When West Germany took in Turkish nationals beginning in the 1960s to fill labour shortages, it treated them as guest workers who were to go home once their work was done. The Turks weren't regarded as immigrants who would become future citizens.

It wasn't until 2000, for example, that German nationality law adopted the principle of jus soli, allowing those born in the country to parents without native ancestry to claim citizenship.


What makes all this even more interesting is that a few million Turks and Kurds are described collectively as "Muslims". I mean, what the ...? Has Germany suddenly discovered it is officially Christian? Is German and/or European identity defined by religious affiliation? Does Europe need a few more non-Christian migrants to shake it out of its pre-Enlightenment intellectual stupor and into the 21st century?

And the Australian branch of the Tea Party shouldn't keep pointing to Europe on these issues.

We shouldn't draw the wrong lessons from Europe.
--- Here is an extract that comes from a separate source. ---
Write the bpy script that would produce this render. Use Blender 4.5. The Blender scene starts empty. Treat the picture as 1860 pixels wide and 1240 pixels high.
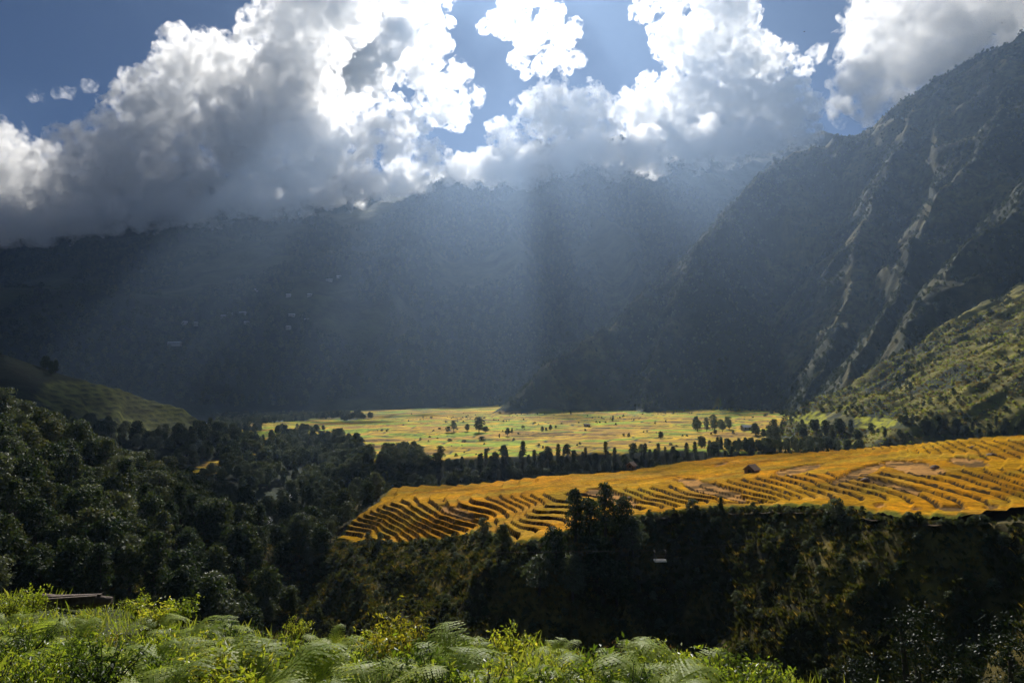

There is multiculturalism and there is multiculturalism.


Then again, perhaps all that is required is a name change.

A cultural diversity in which communities end up living in isolation from one another isn't an ideal that should appeal to anyone. But such failure often comes about because of not enough attention to integration, as in the case of the Germans, or because of rigid attempts to assimilate all difference, as in the case of the French. When it is the fault of official policy, it is because government fails to place diversity within limits.

Yet another multiculturalism in practice is possible. A liberal multiculturalism that aims to ensure a national identity can speak for all citizens regardless of their background - that is still worth defending. We just may have to call it something else now.